EG: How did the workshop affect your writing or your sense of yourself as a writer? What do you feel like you took away from your time in the program?

RJ: I came to the Workshop as someone who already had a career and a mortgage and a marriage, and it was no small thing to pick up and move here and leave most of that behind [not the marriage--ed.], but it also meant I came to Iowa already with a strong sense of what I wanted to accomplish while I was a grad student.

The reason I decided to apply to the Workshop in the first place was that even though I'd written two novels and a bunch of short stories in my twenties, I felt like I had little control over them. I had ideas that I loved, but they seemed to appear on the page too haphazardly to be meaningful. I needed more understanding of craft, and I was right in assuming that the Workshop would provide the guidance I needed in that area. Workshops can't do everything, but they can do that much. Ethan Canin was helpful with things like using flashbacks and writing better dialogue; Sam Chang taught a great class on structure; Marilynne Robinson looked for moral and meaning; Frank Conroy was all about precision in language. Now when I sit down to work I feel I can make better narrative choices, or at least make them consciously, with an understanding of what I'm getting myself into.

EG: We hear you're working on something new. What can you tell us about it?

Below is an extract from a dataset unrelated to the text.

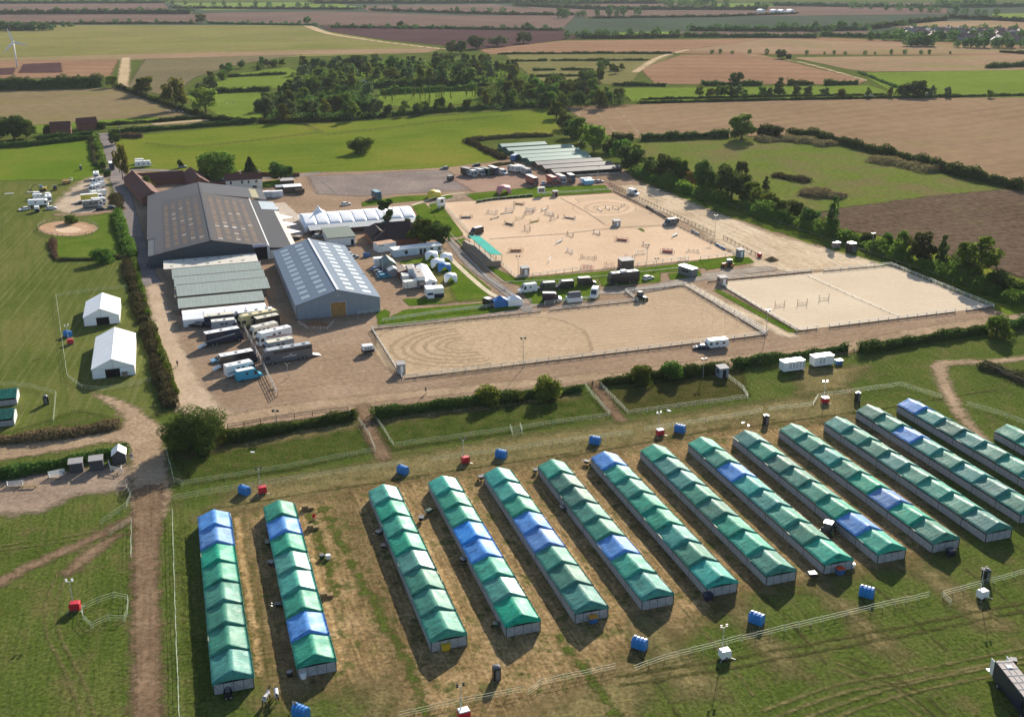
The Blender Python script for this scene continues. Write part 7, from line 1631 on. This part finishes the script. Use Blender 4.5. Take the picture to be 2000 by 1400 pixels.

RJ: I was so exhausted from writing Icebergs that it's taken me a while to figure that out, but lately I'm starting to get back into it, and I might have a couple of things in the works. Surprisingly, because I've never thought of myself as a short story writer, I feel like I might be on the verge of a collection. But of course there's always another novel to write. It's still in the beginning stages, though, so I don't want to ruin the mojo by talking about it too much right now. Mojo is a terrible thing to waste.